Brujas, profecías y merchandising apocalíptico

En la reciente entrevista concedida a El País, Margaret Atwood vuelve a describir el destino de las mujeres mayores con la sutileza de un martillo neumático: “A las mujeres mayores solo nos permiten ser dos cosas: sabias ancianas o viejas brujas malvadas”. Uno imagina, entonces, a los lectores del mundo —mayoritariamente mujeres, según todas las encuestas— reuniéndose cada mañana para votar a qué categoría corresponde la última autora entrevistada. Lo sorprendente es que la frase se presenta como revelación visionaria, cuando el único misterio real aquí es por qué seguimos aceptando este nivel de simplificación de un fenómeno tan complejo como la vejez, la presencia cultural y la representación simbólica. Pero claro, si no hay arquetipo, no hay mito; y sin mito, no hay heroína. Se cae el andamiaje.

Porque Atwood profetiza. Ella es la Curandera Oficial de la Distopía. En la entrevista insiste —como en todas desde 2016, 2018, 2021, 2023, 2024… y ahora 2025— en que El cuento de la criada no era metáfora, sino advertencia directa sobre el presente. Y para reforzarlo, menciona nuevamente el aborto en Estados Unidos, la vigilancia sobre los cuerpos y el eterno ascenso de “la ultraderecha”. El lobo, según ella, ya está dentro de la casa, sentado en el sillón y tomándose un té. No importa que no todas las realidades culturales, políticas o jurídicas del planeta respalden esa lectura uniforme. La distopía funciona mejor cuando se sirve sin contexto, como café instantáneo: solo hay que añadir indignación.

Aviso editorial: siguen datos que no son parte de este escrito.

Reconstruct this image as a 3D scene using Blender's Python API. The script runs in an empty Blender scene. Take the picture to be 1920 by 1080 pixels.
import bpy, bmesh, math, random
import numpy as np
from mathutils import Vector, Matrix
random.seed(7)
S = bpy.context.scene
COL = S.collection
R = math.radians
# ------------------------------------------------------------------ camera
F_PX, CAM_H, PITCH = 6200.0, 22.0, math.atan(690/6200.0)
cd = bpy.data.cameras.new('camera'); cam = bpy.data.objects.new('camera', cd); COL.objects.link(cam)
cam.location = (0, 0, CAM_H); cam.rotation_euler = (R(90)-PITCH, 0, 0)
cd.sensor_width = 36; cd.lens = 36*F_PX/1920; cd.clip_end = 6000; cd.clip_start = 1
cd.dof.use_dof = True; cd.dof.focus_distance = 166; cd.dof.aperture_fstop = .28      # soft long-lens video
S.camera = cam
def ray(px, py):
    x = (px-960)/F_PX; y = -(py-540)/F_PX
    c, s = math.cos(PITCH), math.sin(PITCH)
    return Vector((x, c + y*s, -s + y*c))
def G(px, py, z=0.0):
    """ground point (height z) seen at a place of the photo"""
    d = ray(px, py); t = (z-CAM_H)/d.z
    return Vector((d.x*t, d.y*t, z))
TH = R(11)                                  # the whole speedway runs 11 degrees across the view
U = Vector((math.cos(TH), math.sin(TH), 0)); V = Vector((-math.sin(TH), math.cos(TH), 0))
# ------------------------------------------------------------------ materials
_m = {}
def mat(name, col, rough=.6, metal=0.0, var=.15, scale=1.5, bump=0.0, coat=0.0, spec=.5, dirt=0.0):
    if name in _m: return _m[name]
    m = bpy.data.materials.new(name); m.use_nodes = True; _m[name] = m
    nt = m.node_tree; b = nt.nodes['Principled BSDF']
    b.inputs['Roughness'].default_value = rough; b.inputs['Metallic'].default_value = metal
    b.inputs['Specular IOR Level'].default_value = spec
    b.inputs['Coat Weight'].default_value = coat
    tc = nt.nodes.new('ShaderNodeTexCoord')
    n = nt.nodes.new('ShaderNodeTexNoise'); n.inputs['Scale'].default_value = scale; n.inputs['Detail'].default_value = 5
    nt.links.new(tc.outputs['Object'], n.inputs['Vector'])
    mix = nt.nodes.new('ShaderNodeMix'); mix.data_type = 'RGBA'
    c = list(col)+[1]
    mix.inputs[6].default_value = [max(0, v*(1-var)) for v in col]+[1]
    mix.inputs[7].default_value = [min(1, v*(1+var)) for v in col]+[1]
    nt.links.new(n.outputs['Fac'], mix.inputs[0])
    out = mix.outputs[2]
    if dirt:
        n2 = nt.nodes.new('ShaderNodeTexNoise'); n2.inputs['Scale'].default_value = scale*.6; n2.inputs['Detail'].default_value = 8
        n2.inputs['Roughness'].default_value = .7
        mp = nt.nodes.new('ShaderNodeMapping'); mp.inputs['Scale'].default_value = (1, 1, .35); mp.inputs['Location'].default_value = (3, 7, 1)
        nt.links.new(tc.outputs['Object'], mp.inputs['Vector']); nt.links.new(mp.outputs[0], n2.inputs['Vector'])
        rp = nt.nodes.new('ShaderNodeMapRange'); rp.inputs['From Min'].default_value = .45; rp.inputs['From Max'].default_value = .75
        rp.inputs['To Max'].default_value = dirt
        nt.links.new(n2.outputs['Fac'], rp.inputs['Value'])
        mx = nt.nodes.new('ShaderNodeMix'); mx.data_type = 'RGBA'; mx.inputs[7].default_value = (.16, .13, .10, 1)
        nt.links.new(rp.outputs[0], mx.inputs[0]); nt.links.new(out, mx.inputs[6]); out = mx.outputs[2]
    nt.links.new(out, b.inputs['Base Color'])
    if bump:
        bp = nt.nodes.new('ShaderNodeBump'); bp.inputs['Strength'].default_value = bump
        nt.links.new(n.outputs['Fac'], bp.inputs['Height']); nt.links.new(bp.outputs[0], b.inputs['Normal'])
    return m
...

Lo curioso es la escenografía desde la cual se denuncia el patriarcado: festivales literarios donde el 80% de la programación son mujeres, mesas redondas donde la pregunta no es si hay representación femenina, sino cómo gestionar la sobreoferta; sellos editoriales importantes dirigidos por mujeres desde los años noventa; cadenas de librerías cuyo público principal son lectoras; departamentos de marketing dominados casi exclusivamente por egresadas de filologías, humanidades y comunicación. Pero en la entrevista, todo esto aparece disuelto bajo la neblina solemne de la narrativa del asedio: el patriarcado sigue ahí, acechante, proteico, indestructible… invisiblemente omnipotente y siempre responsable de todo.

Hay algo casi conmovedor en el esfuerzo por mantener vivo al monstruo. Porque si el lobo deja de ser creíble, toda la estructura simbólica se derrumba. Sin lobo no hay heroína resistente, sin heroína resistente no hay saga narrativa, y sin saga narrativa se vuelve difícil sostener la posición de “voz moral del presente” que la industria cultural adora premiar. La entrevista entera funciona como un recordatorio de que, en este juego, la distopía es un modelo de negocio, no un diagnóstico.

Atwood comenta además que el imaginario femenino sigue prisionero de proyecciones patriarcales: “Nos siguen poniendo en cuentos. Somos arquetipos.” Tal vez convendría decirle que lo que más contribuye a esa prisión es repetir esos arquetipos como destino inevitable, incluso cuando la realidad cotidiana los refuta. Es como denunciar la lluvia desde un spa en el desierto.

En el fondo, no se trata de negar los problemas. Lo que pone uno en cuestión es el holograma dramático perpetuo, la incapacidad de aceptar que, en muchos espacios culturales, el lobo hace tiempo que se quedó sin permiso de entrada. Pero si se acepta eso, entonces habría que pasar de la retórica de la alarma a la responsabilidad concreta —que siempre es menos glamorosa y menos citada en entrevistas.

Si algún día aparece realmente el lobo, sería bueno avisar. Pero después de veinte años de “¡Ahí viene!”, uno empieza a sospechar que lo que viene no es el lobo, sino el nuevo libro.